Yes, but I think the assumption is that esp is most commonly used
to hold an address, while ebx is most commonly used to hold an integer.
Hence the default types.
I would tend to say that what the user should do is use an explicit
cast. As is, he is using an implicit cast and not getting what he
expects.
>
> As bugreported by John Reiser <jreiser(at)BitWagon.com>:
>
> When debugging a 32-bit executable on x86_64, gdb does not allow examining the stack if pointed to by a non-$esp register.
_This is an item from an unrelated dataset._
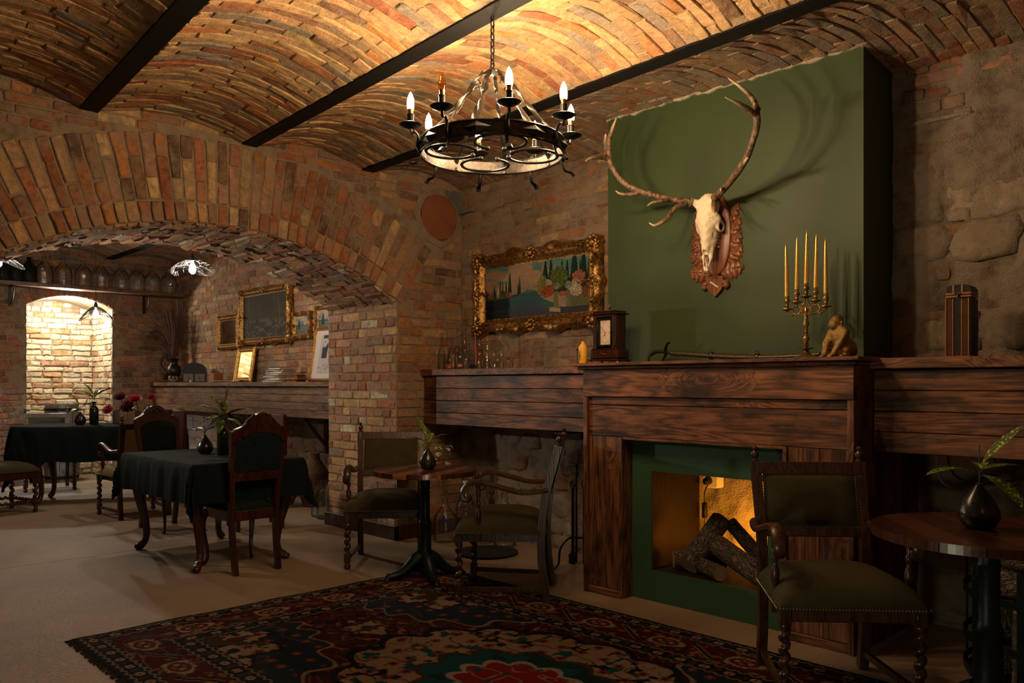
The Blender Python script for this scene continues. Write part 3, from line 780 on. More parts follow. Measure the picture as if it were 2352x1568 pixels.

For example,
> -----foo.S
> _start: .globl _start
> nop
> int3
> movl %esp,%ebx
> int3 # examining memory from $ebx fails, from $esp succeeds
> nop
> nop
> -----
> $ gcc -m32 -o foo -nostartfiles -nostdlib foo.S
> $ gdb foo
> Program received signal SIGTRAP, Trace/breakpoint trap.
> 0x08048076 in _start ()
> (gdb) x/i $pc
> 0x8048076 <_start+2>: mov %esp,%ebx
> (gdb) stepi
> 0x08048078 in _start ()
> (gdb) x/x $esp
> 0xffffce70: 0x00000001
> (gdb) x/x $ebx
> 0xffffce70: Cannot access memory at address 0xffffce70
> (gdb) x/x 0xffffce70
> 0xffffce70: 0x00000001
>
> Expected Results: "x/x $ebx" should have succeeded, too, when %ebx has the
> same value as %esp and examining from $esp works.